最近では日本の社会でも貧富の差が広がりつつあるとか、厚生省だかどこかが、食べ物の傾向と社会階層の関連について発表したとか、アメリカ化現象が起きているような話も聞きますが、まだまだアメリカの比ではないですし、人々の認識のレベルではまだまだ、「あの店に出入りしてるのは貧困層がメイン」というようなのはないでしょう。

あのチェーン店が日本では今でも人々の間で人気な理由は、そういう次第で、謎を多く含むままではあります。

 

では、なぜクリスマスにあれを食べるのか?という問題についてはどうでしょう。

これは、日本では伝統的に七面鳥を食べる習慣などなかった(七面鳥ってそもそも日本に生息しているのか?)ことと関連があるのでしょう。

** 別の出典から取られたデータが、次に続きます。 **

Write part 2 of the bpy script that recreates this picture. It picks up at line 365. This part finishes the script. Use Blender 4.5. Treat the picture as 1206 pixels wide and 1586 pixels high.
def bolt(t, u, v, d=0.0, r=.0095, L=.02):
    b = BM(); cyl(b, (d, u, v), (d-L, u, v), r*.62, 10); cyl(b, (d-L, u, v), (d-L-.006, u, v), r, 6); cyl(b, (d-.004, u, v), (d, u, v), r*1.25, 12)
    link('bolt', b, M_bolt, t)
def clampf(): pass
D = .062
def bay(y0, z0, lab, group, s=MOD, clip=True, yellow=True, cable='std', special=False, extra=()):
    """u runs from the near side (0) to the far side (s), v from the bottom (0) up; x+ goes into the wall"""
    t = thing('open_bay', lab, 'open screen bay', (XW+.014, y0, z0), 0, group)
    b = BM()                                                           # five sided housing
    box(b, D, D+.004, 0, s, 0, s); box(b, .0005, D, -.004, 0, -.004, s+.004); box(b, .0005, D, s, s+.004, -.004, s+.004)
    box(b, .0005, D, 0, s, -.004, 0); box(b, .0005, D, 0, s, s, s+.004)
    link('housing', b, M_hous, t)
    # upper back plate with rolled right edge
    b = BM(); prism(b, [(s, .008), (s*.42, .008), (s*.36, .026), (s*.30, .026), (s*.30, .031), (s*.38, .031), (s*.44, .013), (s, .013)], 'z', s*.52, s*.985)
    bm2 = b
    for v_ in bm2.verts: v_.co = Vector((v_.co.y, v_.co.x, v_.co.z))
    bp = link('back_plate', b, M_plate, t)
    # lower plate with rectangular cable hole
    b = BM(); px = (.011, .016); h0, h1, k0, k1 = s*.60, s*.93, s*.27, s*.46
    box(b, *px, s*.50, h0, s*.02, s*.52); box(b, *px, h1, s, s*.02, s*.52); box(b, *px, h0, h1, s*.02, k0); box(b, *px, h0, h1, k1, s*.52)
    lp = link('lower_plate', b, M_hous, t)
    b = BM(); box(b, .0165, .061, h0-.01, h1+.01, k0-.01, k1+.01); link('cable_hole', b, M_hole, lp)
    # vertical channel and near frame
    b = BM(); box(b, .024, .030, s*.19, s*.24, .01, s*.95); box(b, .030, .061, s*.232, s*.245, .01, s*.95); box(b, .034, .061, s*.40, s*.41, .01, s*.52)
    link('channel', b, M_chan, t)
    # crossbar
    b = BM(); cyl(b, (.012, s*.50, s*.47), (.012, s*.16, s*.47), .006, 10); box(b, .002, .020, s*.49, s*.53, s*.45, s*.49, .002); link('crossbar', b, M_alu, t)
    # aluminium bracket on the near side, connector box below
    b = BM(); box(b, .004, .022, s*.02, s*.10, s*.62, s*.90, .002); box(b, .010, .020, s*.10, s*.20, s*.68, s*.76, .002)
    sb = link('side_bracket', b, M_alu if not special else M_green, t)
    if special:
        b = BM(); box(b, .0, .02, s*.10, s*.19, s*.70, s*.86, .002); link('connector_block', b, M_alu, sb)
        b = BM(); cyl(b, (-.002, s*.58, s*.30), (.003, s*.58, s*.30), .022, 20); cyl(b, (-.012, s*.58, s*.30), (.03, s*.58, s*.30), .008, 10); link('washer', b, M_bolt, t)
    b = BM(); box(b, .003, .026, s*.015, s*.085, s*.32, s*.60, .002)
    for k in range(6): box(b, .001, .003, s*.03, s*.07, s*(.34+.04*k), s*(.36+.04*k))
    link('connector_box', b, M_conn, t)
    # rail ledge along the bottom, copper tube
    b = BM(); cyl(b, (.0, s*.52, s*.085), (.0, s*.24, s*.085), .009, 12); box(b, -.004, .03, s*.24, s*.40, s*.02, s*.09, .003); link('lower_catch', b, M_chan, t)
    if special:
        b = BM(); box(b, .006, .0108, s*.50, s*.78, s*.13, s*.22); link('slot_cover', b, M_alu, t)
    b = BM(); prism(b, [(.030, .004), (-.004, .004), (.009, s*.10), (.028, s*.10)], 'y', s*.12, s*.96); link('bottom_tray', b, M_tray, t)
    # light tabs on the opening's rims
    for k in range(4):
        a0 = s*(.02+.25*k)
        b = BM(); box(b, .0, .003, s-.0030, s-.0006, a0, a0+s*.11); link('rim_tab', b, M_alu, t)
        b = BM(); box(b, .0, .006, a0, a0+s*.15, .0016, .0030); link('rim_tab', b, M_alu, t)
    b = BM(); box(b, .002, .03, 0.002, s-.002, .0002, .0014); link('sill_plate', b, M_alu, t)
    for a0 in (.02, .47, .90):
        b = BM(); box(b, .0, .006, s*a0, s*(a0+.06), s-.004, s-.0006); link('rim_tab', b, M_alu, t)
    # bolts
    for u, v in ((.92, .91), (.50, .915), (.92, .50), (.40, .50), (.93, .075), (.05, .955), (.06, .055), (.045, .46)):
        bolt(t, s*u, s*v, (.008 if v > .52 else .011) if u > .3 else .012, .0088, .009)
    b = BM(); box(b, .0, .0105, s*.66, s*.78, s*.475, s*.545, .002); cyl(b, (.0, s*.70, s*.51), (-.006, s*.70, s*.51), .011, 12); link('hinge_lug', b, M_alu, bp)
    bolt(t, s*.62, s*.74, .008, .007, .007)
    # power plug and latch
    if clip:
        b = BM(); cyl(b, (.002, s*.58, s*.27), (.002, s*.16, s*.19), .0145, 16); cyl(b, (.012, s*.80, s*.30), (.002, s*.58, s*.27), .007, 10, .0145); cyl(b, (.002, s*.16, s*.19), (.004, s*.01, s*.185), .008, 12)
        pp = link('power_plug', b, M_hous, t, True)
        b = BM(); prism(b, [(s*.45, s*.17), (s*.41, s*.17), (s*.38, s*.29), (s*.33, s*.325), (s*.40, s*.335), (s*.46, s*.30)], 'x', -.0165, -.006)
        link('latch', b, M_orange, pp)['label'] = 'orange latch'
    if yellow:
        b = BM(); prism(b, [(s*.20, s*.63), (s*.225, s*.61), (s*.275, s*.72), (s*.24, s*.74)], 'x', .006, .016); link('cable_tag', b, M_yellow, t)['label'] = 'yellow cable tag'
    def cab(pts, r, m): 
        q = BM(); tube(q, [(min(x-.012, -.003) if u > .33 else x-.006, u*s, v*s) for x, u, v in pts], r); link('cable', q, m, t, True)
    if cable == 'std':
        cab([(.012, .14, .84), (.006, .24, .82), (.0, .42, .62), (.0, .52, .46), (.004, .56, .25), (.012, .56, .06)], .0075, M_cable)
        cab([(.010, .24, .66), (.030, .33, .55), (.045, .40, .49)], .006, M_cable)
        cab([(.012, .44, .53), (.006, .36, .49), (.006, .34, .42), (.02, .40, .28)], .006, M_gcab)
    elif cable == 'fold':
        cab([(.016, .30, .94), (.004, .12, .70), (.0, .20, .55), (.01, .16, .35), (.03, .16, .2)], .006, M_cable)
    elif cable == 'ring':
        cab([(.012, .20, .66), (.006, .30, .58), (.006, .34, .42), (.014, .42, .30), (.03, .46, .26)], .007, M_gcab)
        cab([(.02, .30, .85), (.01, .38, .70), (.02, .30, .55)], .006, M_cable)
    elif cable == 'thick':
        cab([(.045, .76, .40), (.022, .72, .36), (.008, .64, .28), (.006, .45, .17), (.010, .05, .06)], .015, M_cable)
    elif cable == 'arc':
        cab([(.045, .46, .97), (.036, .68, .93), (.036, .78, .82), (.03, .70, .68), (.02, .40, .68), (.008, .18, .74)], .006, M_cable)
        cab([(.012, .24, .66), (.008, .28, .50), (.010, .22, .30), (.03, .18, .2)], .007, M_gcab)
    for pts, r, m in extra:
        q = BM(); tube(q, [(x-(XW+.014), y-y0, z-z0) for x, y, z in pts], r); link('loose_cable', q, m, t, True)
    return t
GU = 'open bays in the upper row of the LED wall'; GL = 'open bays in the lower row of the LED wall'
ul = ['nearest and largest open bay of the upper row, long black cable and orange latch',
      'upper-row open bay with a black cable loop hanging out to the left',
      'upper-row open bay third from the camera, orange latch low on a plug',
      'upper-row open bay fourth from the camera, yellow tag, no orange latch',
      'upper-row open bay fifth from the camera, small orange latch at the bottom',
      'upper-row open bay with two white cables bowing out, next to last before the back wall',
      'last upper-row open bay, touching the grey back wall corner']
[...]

大きな七面鳥を丸焼きにして、それを日本人の一家が食べきるには、何週間かかるでしょうか。それに日本の台所には大きなオーブンがデフォルトで設置されているわけではありませんから、肉屋がクリスマス前に丸のままの七面鳥を陳列しても、売れないでしょう。

鶏肉だったらサイズ的にはかなりこじんまりしますから、クリスマスには是非とも丸焼きの鳥を食べたいと思う人たちは、鶏肉で代用しているのでしょうか。

しかしクリスマスが祝日ではない日本の人々はきっと思ったことでしょう。

「小さな鶏一羽にしたって、家に帰ってから詰め物の準備をして付け合わせの野菜と一緒にオーブンに放り込んでも、鶏肉は火が通るまで結構時間がかかるから夕食の支度ができるまでには2時間くらいかかっちゃうわ。それは困るわ。」と。

そこで、忙しい主婦や働く主婦の需要を狙って、日本のK*Cが、「クリスマスにはうちの商品を買って帰って、家族みんなで(簡単に)美味しくクリスマスを過ごしてみてはいかが」とマーケティング戦略を繰り広げたのではないでしょうか。

主婦でなくても、一人暮らしの人や友達同士で集まって何か食べるというときに、出来合いのものを買って帰ってそれをつまみに、、というのは簡単でいいですからね。

まあ、もともと伝統的な祝日ではないところに、商業的な部分だけ持ち込まれたクリスマス。いや、キリスト教のミッショナリーなどは真剣に布教の一環として正しいクリスマスを広めたかったでしょうけれど、人々に幅広く受け入れられた日本のクリスマスは、キリスト教の伝統とは懸け離れたもの。

ここに付け込んでうまいこと「日本のクリスマスといえば、この店のフライドチキン」と思わせることに成功したあのチェーン店は、マーケティングの成功例と言えるのでしょうね。

 

ついでに言うと、なぜ日本ではクリスマスイブの方がクリスマス当日よりも大事な日扱いされているのか、という謎もありますね。なぜなんでしょう?